Print out every line, exactly as written.
— begin Data section —
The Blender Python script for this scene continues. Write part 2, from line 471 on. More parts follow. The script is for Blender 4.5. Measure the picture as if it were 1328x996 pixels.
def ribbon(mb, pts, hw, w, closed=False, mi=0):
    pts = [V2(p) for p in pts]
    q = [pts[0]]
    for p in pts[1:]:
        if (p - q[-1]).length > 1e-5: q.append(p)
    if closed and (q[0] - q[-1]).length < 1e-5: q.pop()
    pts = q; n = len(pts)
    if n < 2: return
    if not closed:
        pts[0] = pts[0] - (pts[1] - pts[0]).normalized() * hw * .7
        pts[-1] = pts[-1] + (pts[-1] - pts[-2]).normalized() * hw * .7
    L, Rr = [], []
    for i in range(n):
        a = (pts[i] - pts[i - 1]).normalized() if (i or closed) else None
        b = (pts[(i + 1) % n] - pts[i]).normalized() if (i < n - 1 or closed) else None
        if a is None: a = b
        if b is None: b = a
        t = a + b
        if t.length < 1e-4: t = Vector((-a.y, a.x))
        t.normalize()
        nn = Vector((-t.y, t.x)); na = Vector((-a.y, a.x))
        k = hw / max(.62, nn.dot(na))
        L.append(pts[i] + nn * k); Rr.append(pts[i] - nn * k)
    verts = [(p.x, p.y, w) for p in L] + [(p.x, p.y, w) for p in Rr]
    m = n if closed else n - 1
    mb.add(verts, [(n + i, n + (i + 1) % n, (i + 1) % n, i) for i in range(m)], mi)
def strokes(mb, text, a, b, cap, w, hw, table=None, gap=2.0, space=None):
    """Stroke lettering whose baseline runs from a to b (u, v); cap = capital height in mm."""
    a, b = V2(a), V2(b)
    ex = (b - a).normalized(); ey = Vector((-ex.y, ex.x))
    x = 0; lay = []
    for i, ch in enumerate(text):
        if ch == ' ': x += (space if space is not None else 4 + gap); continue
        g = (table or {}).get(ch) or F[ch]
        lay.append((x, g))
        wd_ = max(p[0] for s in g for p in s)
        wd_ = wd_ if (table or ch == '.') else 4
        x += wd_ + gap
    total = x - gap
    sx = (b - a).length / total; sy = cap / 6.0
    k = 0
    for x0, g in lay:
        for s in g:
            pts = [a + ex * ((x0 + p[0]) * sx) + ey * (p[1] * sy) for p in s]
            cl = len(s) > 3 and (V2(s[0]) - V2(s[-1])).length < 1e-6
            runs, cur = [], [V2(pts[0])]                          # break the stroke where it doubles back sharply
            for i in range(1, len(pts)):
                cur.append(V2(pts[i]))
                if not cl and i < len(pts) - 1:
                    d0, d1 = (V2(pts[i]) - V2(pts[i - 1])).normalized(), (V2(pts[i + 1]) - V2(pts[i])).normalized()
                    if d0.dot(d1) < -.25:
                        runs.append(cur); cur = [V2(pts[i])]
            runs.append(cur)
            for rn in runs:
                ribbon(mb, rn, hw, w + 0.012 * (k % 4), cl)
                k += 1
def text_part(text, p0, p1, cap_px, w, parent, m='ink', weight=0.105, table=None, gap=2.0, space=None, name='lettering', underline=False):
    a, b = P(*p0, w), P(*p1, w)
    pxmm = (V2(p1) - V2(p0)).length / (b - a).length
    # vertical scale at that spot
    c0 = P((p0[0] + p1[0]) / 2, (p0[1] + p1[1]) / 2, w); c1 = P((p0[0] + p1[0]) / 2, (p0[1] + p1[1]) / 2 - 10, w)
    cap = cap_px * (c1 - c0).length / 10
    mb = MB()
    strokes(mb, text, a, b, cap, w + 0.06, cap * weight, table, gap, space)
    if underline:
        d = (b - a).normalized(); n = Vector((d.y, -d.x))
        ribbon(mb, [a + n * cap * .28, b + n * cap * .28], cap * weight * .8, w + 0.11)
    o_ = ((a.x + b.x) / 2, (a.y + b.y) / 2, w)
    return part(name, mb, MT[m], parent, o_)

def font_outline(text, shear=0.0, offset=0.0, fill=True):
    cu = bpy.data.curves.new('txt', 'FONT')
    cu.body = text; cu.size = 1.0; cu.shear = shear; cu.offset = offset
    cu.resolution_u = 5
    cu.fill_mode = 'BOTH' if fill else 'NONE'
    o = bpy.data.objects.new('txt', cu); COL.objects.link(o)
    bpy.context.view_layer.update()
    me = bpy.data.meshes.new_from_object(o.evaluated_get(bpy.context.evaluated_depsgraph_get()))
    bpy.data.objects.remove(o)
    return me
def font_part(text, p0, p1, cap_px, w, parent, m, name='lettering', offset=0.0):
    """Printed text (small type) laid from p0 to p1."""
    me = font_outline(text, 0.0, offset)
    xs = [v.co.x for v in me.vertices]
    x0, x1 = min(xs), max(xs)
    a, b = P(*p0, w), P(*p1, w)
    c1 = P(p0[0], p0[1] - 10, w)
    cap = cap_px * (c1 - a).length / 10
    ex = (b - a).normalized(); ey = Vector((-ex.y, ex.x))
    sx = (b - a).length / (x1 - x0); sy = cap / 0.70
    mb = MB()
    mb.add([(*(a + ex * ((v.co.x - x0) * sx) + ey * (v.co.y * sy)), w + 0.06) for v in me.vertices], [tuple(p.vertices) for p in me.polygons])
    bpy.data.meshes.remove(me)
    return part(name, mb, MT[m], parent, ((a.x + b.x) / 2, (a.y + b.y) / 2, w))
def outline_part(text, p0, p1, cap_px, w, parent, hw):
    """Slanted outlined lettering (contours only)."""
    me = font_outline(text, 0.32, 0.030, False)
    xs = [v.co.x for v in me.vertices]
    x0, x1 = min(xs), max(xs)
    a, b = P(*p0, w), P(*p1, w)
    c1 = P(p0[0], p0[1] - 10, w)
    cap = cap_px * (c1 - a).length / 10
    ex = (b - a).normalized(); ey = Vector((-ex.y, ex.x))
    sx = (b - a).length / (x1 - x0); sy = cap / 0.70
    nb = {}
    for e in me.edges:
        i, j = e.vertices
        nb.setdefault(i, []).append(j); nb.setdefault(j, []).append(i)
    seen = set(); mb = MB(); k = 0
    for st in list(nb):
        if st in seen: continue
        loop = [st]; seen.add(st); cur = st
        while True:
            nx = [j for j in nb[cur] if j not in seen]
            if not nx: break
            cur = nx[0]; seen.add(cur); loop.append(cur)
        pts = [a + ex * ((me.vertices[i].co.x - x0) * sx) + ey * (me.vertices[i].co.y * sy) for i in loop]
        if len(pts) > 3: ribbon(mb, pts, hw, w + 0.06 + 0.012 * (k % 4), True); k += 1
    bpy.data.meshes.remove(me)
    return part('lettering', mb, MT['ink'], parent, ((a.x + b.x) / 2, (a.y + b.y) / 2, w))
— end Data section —
→ Written solution
The Blender Python script for this scene continues. Write part 2, from line 471 on. More parts follow. The script is for Blender 4.5. Measure the picture as if it were 1328x996 pixels.
def ribbon(mb, pts, hw, w, closed=False, mi=0):
    pts = [V2(p) for p in pts]
    q = [pts[0]]
    for p in pts[1:]:
        if (p - q[-1]).length > 1e-5: q.append(p)
    if closed and (q[0] - q[-1]).length < 1e-5: q.pop()
    pts = q; n = len(pts)
    if n < 2: return
    if not closed:
        pts[0] = pts[0] - (pts[1] - pts[0]).normalized() * hw * .7
        pts[-1] = pts[-1] + (pts[-1] - pts[-2]).normalized() * hw * .7
    L, Rr = [], []
    for i in range(n):
        a = (pts[i] - pts[i - 1]).normalized() if (i or closed) else None
        b = (pts[(i + 1) % n] - pts[i]).normalized() if (i < n - 1 or closed) else None
        if a is None: a = b
        if b is None: b = a
        t = a + b
        if t.length < 1e-4: t = Vector((-a.y, a.x))
        t.normalize()
        nn = Vector((-t.y, t.x)); na = Vector((-a.y, a.x))
        k = hw / max(.62, nn.dot(na))
        L.append(pts[i] + nn * k); Rr.append(pts[i] - nn * k)
    verts = [(p.x, p.y, w) for p in L] + [(p.x, p.y, w) for p in Rr]
    m = n if closed else n - 1
    mb.add(verts, [(n + i, n + (i + 1) % n, (i + 1) % n, i) for i in range(m)], mi)
def strokes(mb, text, a, b, cap, w, hw, table=None, gap=2.0, space=None):
    """Stroke lettering whose baseline runs from a to b (u, v); cap = capital height in mm."""
    a, b = V2(a), V2(b)
    ex = (b - a).normalized(); ey = Vector((-ex.y, ex.x))
    x = 0; lay = []
    for i, ch in enumerate(text):
        if ch == ' ': x += (space if space is not None else 4 + gap); continue
        g = (table or {}).get(ch) or F[ch]
        lay.append((x, g))
        wd_ = max(p[0] for s in g for p in s)
        wd_ = wd_ if (table or ch == '.') else 4
        x += wd_ + gap
    total = x - gap
    sx = (b - a).length / total; sy = cap / 6.0
    k = 0
    for x0, g in lay:
        for s in g:
            pts = [a + ex * ((x0 + p[0]) * sx) + ey * (p[1] * sy) for p in s]
            cl = len(s) > 3 and (V2(s[0]) - V2(s[-1])).length < 1e-6
            runs, cur = [], [V2(pts[0])]                          # break the stroke where it doubles back sharply
            for i in range(1, len(pts)):
                cur.append(V2(pts[i]))
                if not cl and i < len(pts) - 1:
                    d0, d1 = (V2(pts[i]) - V2(pts[i - 1])).normalized(), (V2(pts[i + 1]) - V2(pts[i])).normalized()
                    if d0.dot(d1) < -.25:
                        runs.append(cur); cur = [V2(pts[i])]
            runs.append(cur)
            for rn in runs:
                ribbon(mb, rn, hw, w + 0.012 * (k % 4), cl)
                k += 1
def text_part(text, p0, p1, cap_px, w, parent, m='ink', weight=0.105, table=None, gap=2.0, space=None, name='lettering', underline=False):
    a, b = P(*p0, w), P(*p1, w)
    pxmm = (V2(p1) - V2(p0)).length / (b - a).length
    # vertical scale at that spot
    c0 = P((p0[0] + p1[0]) / 2, (p0[1] + p1[1]) / 2, w); c1 = P((p0[0] + p1[0]) / 2, (p0[1] + p1[1]) / 2 - 10, w)
    cap = cap_px * (c1 - c0).length / 10
    mb = MB()
    strokes(mb, text, a, b, cap, w + 0.06, cap * weight, table, gap, space)
    if underline:
        d = (b - a).normalized(); n = Vector((d.y, -d.x))
        ribbon(mb, [a + n * cap * .28, b + n * cap * .28], cap * weight * .8, w + 0.11)
    o_ = ((a.x + b.x) / 2, (a.y + b.y) / 2, w)
    return part(name, mb, MT[m], parent, o_)

def font_outline(text, shear=0.0, offset=0.0, fill=True):
    cu = bpy.data.curves.new('txt', 'FONT')
    cu.body = text; cu.size = 1.0; cu.shear = shear; cu.offset = offset
    cu.resolution_u = 5
    cu.fill_mode = 'BOTH' if fill else 'NONE'
    o = bpy.data.objects.new('txt', cu); COL.objects.link(o)
    bpy.context.view_layer.update()
    me = bpy.data.meshes.new_from_object(o.evaluated_get(bpy.context.evaluated_depsgraph_get()))
    bpy.data.objects.remove(o)
    return me
def font_part(text, p0, p1, cap_px, w, parent, m, name='lettering', offset=0.0):
    """Printed text (small type) laid from p0 to p1."""
    me = font_outline(text, 0.0, offset)
    xs = [v.co.x for v in me.vertices]
    x0, x1 = min(xs), max(xs)
    a, b = P(*p0, w), P(*p1, w)
    c1 = P(p0[0], p0[1] - 10, w)
    cap = cap_px * (c1 - a).length / 10
    ex = (b - a).normalized(); ey = Vector((-ex.y, ex.x))
    sx = (b - a).length / (x1 - x0); sy = cap / 0.70
    mb = MB()
    mb.add([(*(a + ex * ((v.co.x - x0) * sx) + ey * (v.co.y * sy)), w + 0.06) for v in me.vertices], [tuple(p.vertices) for p in me.polygons])
    bpy.data.meshes.remove(me)
    return part(name, mb, MT[m], parent, ((a.x + b.x) / 2, (a.y + b.y) / 2, w))
def outline_part(text, p0, p1, cap_px, w, parent, hw):
    """Slanted outlined lettering (contours only)."""
    me = font_outline(text, 0.32, 0.030, False)
    xs = [v.co.x for v in me.vertices]
    x0, x1 = min(xs), max(xs)
    a, b = P(*p0, w), P(*p1, w)
    c1 = P(p0[0], p0[1] - 10, w)
    cap = cap_px * (c1 - a).length / 10
    ex = (b - a).normalized(); ey = Vector((-ex.y, ex.x))
    sx = (b - a).length / (x1 - x0); sy = cap / 0.70
    nb = {}
    for e in me.edges:
        i, j = e.vertices
        nb.setdefault(i, []).append(j); nb.setdefault(j, []).append(i)
    seen = set(); mb = MB(); k = 0
    for st in list(nb):
        if st in seen: continue
        loop = [st]; seen.add(st); cur = st
        while True:
            nx = [j for j in nb[cur] if j not in seen]
            if not nx: break
            cur = nx[0]; seen.add(cur); loop.append(cur)
        pts = [a + ex * ((me.vertices[i].co.x - x0) * sx) + ey * (me.vertices[i].co.y * sy) for i in loop]
        if len(pts) > 3: ribbon(mb, pts, hw, w + 0.06 + 0.012 * (k % 4), True); k += 1
    bpy.data.meshes.remove(me)
    return part('lettering', mb, MT['ink'], parent, ((a.x + b.x) / 2, (a.y + b.y) / 2, w))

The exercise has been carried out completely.